Perhaps an even more important
Charter decision to expand the courts’ power was the Supreme Court of
Canada’s 1986 decision, in Regina v. Oakes.
In that case, the Court set out the parameters by which it could
determine whether laws were “justified” in a democratic society. Unfortunately, the effect of the Oakes
decision was to give the courts a free hand to second-guess government
policies.
The Court’s powers were further
widened in Reference re Provincial and Electoral Boundaries (Saskatchewan,
1991), in which the Supreme Court of Canada discovered a brand new doctrine,
which was that our Constitution is not static, but rather, a “living tree.”
With this metaphor, the courts accorded to themselves the right
to broadly change the wording and meaning of Charter provisions, and to
change laws according to judges’ own philosophical and ideological views.
That is, the Charter was to grow, just like a living tree, by adding
branches to the so-called “tree.” And,
it was judges who were to have the privilege of doing so
The most recent application
of the “living tree” doctrine was made by Madam Justice Louise Arbour
in her minority decision in December 2002 in Attorney General, Quebec
v. Gosselin. In this
case, she put forward the astonishing proposition that judges know better
than legislators regarding the allocation of the scarce resources of the
public purse. This decision, dealing
with welfare payments by the Quebec government, was a narrow one (4-3)
and if just one other judge had moved over to Madam Justice Arbour’s line
of reasoning, it would have resulted in the Quebec government having to
pay hundreds of millions of taxpayers’ dollars in compensation to welfare
recipients. It is worrisome that the Supreme Court has promised
to revisit this issue at a later time!
The Supreme Court of Canada’s
interpretation of “equality rights” under S.15 of the Charter,
is just as bizarre.
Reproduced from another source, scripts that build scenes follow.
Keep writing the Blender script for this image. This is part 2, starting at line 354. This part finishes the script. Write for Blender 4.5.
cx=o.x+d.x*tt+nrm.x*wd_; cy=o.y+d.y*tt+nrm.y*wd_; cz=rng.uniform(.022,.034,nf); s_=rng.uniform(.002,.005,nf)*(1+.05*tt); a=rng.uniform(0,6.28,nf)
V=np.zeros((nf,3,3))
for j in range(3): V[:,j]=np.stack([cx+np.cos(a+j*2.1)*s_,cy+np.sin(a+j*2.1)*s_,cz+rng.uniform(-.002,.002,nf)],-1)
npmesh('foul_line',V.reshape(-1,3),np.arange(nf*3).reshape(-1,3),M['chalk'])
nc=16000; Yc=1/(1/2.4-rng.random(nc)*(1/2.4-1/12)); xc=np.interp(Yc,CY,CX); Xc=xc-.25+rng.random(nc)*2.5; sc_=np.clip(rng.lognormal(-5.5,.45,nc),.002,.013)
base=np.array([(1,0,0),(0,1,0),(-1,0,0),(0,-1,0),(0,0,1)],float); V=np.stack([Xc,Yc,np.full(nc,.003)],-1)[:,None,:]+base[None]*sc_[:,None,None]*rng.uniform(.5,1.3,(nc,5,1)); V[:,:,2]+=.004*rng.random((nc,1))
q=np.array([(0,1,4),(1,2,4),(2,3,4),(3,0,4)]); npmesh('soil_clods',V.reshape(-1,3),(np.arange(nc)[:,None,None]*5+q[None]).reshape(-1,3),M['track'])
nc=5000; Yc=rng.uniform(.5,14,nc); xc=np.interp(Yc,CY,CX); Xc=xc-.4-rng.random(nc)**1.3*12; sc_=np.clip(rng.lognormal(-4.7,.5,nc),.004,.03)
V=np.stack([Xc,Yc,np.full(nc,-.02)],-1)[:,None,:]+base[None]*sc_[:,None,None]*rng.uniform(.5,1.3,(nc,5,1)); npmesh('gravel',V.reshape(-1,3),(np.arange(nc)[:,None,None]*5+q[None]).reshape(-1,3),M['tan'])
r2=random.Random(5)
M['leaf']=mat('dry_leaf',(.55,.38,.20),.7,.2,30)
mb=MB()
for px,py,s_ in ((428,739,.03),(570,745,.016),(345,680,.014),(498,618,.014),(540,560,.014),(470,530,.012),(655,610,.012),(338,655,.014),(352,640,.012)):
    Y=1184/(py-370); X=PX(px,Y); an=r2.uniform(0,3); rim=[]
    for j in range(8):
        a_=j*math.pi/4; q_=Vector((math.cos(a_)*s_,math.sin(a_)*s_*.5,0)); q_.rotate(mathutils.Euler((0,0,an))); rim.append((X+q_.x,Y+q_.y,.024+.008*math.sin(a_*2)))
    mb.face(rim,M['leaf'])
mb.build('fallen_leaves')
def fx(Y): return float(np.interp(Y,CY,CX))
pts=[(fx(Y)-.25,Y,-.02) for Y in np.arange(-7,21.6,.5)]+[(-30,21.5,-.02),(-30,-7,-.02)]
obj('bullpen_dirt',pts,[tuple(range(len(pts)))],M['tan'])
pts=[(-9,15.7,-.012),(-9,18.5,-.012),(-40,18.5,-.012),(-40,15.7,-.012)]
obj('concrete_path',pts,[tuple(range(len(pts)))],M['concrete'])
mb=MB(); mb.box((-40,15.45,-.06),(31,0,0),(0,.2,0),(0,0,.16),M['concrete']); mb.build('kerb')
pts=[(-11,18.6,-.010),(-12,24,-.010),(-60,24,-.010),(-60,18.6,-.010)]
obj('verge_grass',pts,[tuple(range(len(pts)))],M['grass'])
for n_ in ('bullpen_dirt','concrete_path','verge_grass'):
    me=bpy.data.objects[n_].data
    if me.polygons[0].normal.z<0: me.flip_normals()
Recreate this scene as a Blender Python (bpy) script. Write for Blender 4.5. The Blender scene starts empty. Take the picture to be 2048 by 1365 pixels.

In Law v.
Canada (1999), the Supreme Court held that equality rights were threatened
if an individual’s “human dignity” is undermined.
In that case, the Court held that “human dignity” exists only if
an individual or group feels that self-respect and self worth are
present. That is, according to the Law Case,
an individual or group’s human dignity can be undermined if they feel
marginalized, ignored and devalued. This
means that equality rights under S.15 of the Charter now rest on the claims
of a person’s subjective feelings.
This is an extraordinary criterion for courts to use and has given
them a wide opportunity to protect their favourite groups, regardless
of the intent of Parliament, the plain wording of the legislation, or
the views of the public.
This extraordinary power grab by the Canadian courts has occurred because
there are no checks and balances on them, and the courts rightly reason
that they can do whatever they please, no matter how spurious their reasoning,
or how unhealthy their decisions are to democracy and society. Only lawyers who actually read the judgements know what is going on – but they’re not going to
tell since their livelihood depends upon respectful submission to the
courts’ rulings.
We do not have a strong tradition
of criticism of the judiciary in Canada,
but in the interests of democracy, perhaps it is time we developed one.